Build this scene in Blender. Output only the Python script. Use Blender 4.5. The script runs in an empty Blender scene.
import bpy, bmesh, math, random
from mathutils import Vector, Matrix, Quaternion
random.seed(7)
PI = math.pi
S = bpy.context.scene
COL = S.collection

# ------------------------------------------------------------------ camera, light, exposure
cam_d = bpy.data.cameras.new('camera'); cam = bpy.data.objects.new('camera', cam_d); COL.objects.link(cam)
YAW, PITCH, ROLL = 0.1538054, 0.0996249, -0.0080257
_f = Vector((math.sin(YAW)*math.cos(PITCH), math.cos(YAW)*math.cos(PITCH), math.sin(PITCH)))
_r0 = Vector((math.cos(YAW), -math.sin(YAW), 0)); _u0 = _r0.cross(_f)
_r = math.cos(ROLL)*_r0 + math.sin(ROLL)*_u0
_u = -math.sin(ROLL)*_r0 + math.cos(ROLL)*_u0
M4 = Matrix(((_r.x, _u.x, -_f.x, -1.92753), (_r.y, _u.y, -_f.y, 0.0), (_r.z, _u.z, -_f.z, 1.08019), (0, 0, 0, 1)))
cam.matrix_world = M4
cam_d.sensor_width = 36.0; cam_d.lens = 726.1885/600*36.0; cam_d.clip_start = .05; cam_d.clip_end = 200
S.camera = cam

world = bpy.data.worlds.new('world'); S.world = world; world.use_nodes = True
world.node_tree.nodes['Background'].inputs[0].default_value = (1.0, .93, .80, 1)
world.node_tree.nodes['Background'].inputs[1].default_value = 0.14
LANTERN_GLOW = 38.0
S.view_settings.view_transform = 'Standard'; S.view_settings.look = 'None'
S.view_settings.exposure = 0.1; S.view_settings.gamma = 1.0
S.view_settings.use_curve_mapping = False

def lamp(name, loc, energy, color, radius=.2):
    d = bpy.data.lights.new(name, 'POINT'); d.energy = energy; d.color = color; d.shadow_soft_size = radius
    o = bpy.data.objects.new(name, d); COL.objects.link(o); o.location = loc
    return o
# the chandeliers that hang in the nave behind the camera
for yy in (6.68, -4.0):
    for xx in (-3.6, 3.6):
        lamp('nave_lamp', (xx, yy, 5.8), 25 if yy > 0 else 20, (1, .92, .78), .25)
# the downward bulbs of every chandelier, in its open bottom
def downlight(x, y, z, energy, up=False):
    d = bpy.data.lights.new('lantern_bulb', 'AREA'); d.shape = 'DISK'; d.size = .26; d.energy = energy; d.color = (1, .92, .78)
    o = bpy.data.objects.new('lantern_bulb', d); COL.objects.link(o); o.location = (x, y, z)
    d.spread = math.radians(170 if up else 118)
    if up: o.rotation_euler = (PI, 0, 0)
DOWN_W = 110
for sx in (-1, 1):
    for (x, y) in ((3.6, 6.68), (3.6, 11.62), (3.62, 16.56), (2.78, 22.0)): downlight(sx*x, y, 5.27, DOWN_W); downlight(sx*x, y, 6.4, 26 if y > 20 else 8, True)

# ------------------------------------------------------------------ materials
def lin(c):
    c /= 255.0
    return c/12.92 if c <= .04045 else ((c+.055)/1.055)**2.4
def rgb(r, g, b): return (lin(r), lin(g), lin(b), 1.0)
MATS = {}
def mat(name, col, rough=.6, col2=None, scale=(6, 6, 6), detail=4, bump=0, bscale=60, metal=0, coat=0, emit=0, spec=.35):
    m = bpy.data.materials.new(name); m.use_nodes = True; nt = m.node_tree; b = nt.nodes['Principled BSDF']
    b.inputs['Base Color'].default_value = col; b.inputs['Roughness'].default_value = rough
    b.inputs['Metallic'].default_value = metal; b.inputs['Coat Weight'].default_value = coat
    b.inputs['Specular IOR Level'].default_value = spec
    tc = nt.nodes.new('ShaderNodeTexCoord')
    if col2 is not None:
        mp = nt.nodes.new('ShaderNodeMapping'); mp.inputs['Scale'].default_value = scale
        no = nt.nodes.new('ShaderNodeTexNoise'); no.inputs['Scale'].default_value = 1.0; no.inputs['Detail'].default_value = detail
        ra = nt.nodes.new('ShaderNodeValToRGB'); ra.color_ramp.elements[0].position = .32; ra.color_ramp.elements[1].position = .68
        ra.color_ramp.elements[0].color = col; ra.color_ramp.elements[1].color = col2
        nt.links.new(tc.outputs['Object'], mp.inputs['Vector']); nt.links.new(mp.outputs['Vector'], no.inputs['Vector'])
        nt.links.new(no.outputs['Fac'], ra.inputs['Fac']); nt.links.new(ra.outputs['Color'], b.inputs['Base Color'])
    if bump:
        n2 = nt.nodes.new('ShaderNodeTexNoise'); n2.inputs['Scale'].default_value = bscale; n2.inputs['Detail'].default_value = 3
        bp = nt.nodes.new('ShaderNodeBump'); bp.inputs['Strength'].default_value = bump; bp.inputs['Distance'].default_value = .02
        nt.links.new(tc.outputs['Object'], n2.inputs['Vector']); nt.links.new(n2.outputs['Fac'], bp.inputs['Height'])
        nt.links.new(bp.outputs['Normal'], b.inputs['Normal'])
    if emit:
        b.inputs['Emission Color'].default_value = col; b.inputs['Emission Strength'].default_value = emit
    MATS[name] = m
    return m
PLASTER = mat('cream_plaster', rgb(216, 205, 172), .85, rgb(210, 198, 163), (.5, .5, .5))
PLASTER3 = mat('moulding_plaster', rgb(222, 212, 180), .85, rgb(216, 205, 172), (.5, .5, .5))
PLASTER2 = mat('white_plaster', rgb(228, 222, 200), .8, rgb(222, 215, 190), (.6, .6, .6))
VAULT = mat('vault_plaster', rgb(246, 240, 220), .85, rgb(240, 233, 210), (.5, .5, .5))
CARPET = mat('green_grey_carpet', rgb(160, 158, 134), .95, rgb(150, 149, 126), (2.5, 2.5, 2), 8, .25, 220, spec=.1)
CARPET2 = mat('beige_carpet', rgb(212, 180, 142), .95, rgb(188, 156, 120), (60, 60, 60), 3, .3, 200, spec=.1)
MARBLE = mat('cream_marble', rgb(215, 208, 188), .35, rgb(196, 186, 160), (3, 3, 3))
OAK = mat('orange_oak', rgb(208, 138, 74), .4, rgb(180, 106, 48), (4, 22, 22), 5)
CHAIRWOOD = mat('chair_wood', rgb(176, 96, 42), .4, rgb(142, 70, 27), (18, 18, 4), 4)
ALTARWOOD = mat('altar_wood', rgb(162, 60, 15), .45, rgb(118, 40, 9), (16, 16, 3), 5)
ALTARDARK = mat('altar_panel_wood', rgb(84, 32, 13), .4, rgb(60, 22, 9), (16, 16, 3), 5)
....
* _Exercise instructions_: Repeat the whole listing exactly, keeping every line intact.

* _Worked answer_:
Build this scene in Blender. Output only the Python script. Use Blender 4.5. The script runs in an empty Blender scene.
import bpy, bmesh, math, random
from mathutils import Vector, Matrix, Quaternion
random.seed(7)
PI = math.pi
S = bpy.context.scene
COL = S.collection

# ------------------------------------------------------------------ camera, light, exposure
cam_d = bpy.data.cameras.new('camera'); cam = bpy.data.objects.new('camera', cam_d); COL.objects.link(cam)
YAW, PITCH, ROLL = 0.1538054, 0.0996249, -0.0080257
_f = Vector((math.sin(YAW)*math.cos(PITCH), math.cos(YAW)*math.cos(PITCH), math.sin(PITCH)))
_r0 = Vector((math.cos(YAW), -math.sin(YAW), 0)); _u0 = _r0.cross(_f)
_r = math.cos(ROLL)*_r0 + math.sin(ROLL)*_u0
_u = -math.sin(ROLL)*_r0 + math.cos(ROLL)*_u0
M4 = Matrix(((_r.x, _u.x, -_f.x, -1.92753), (_r.y, _u.y, -_f.y, 0.0), (_r.z, _u.z, -_f.z, 1.08019), (0, 0, 0, 1)))
cam.matrix_world = M4
cam_d.sensor_width = 36.0; cam_d.lens = 726.1885/600*36.0; cam_d.clip_start = .05; cam_d.clip_end = 200
S.camera = cam

world = bpy.data.worlds.new('world'); S.world = world; world.use_nodes = True
world.node_tree.nodes['Background'].inputs[0].default_value = (1.0, .93, .80, 1)
world.node_tree.nodes['Background'].inputs[1].default_value = 0.14
LANTERN_GLOW = 38.0
S.view_settings.view_transform = 'Standard'; S.view_settings.look = 'None'
S.view_settings.exposure = 0.1; S.view_settings.gamma = 1.0
S.view_settings.use_curve_mapping = False

def lamp(name, loc, energy, color, radius=.2):
    d = bpy.data.lights.new(name, 'POINT'); d.energy = energy; d.color = color; d.shadow_soft_size = radius
    o = bpy.data.objects.new(name, d); COL.objects.link(o); o.location = loc
    return o
# the chandeliers that hang in the nave behind the camera
for yy in (6.68, -4.0):
    for xx in (-3.6, 3.6):
        lamp('nave_lamp', (xx, yy, 5.8), 25 if yy > 0 else 20, (1, .92, .78), .25)
# the downward bulbs of every chandelier, in its open bottom
def downlight(x, y, z, energy, up=False):
    d = bpy.data.lights.new('lantern_bulb', 'AREA'); d.shape = 'DISK'; d.size = .26; d.energy = energy; d.color = (1, .92, .78)
    o = bpy.data.objects.new('lantern_bulb', d); COL.objects.link(o); o.location = (x, y, z)
    d.spread = math.radians(170 if up else 118)
    if up: o.rotation_euler = (PI, 0, 0)
DOWN_W = 110
for sx in (-1, 1):
    for (x, y) in ((3.6, 6.68), (3.6, 11.62), (3.62, 16.56), (2.78, 22.0)): downlight(sx*x, y, 5.27, DOWN_W); downlight(sx*x, y, 6.4, 26 if y > 20 else 8, True)

# ------------------------------------------------------------------ materials
def lin(c):
    c /= 255.0
    return c/12.92 if c <= .04045 else ((c+.055)/1.055)**2.4
def rgb(r, g, b): return (lin(r), lin(g), lin(b), 1.0)
MATS = {}
def mat(name, col, rough=.6, col2=None, scale=(6, 6, 6), detail=4, bump=0, bscale=60, metal=0, coat=0, emit=0, spec=.35):
    m = bpy.data.materials.new(name); m.use_nodes = True; nt = m.node_tree; b = nt.nodes['Principled BSDF']
    b.inputs['Base Color'].default_value = col; b.inputs['Roughness'].default_value = rough
    b.inputs['Metallic'].default_value = metal; b.inputs['Coat Weight'].default_value = coat
    b.inputs['Specular IOR Level'].default_value = spec
    tc = nt.nodes.new('ShaderNodeTexCoord')
    if col2 is not None:
        mp = nt.nodes.new('ShaderNodeMapping'); mp.inputs['Scale'].default_value = scale
        no = nt.nodes.new('ShaderNodeTexNoise'); no.inputs['Scale'].default_value = 1.0; no.inputs['Detail'].default_value = detail
        ra = nt.nodes.new('ShaderNodeValToRGB'); ra.color_ramp.elements[0].position = .32; ra.color_ramp.elements[1].position = .68
        ra.color_ramp.elements[0].color = col; ra.color_ramp.elements[1].color = col2
        nt.links.new(tc.outputs['Object'], mp.inputs['Vector']); nt.links.new(mp.outputs['Vector'], no.inputs['Vector'])
        nt.links.new(no.outputs['Fac'], ra.inputs['Fac']); nt.links.new(ra.outputs['Color'], b.inputs['Base Color'])
    if bump:
        n2 = nt.nodes.new('ShaderNodeTexNoise'); n2.inputs['Scale'].default_value = bscale; n2.inputs['Detail'].default_value = 3
        bp = nt.nodes.new('ShaderNodeBump'); bp.inputs['Strength'].default_value = bump; bp.inputs['Distance'].default_value = .02
        nt.links.new(tc.outputs['Object'], n2.inputs['Vector']); nt.links.new(n2.outputs['Fac'], bp.inputs['Height'])
        nt.links.new(bp.outputs['Normal'], b.inputs['Normal'])
    if emit:
        b.inputs['Emission Color'].default_value = col; b.inputs['Emission Strength'].default_value = emit
    MATS[name] = m
    return m
PLASTER = mat('cream_plaster', rgb(216, 205, 172), .85, rgb(210, 198, 163), (.5, .5, .5))
PLASTER3 = mat('moulding_plaster', rgb(222, 212, 180), .85, rgb(216, 205, 172), (.5, .5, .5))
PLASTER2 = mat('white_plaster', rgb(228, 222, 200), .8, rgb(222, 215, 190), (.6, .6, .6))
VAULT = mat('vault_plaster', rgb(246, 240, 220), .85, rgb(240, 233, 210), (.5, .5, .5))
CARPET = mat('green_grey_carpet', rgb(160, 158, 134), .95, rgb(150, 149, 126), (2.5, 2.5, 2), 8, .25, 220, spec=.1)
CARPET2 = mat('beige_carpet', rgb(212, 180, 142), .95, rgb(188, 156, 120), (60, 60, 60), 3, .3, 200, spec=.1)
MARBLE = mat('cream_marble', rgb(215, 208, 188), .35, rgb(196, 186, 160), (3, 3, 3))
OAK = mat('orange_oak', rgb(208, 138, 74), .4, rgb(180, 106, 48), (4, 22, 22), 5)
CHAIRWOOD = mat('chair_wood', rgb(176, 96, 42), .4, rgb(142, 70, 27), (18, 18, 4), 4)
ALTARWOOD = mat('altar_wood', rgb(162, 60, 15), .45, rgb(118, 40, 9), (16, 16, 3), 5)
ALTARDARK = mat('altar_panel_wood', rgb(84, 32, 13), .4, rgb(60, 22, 9), (16, 16, 3), 5)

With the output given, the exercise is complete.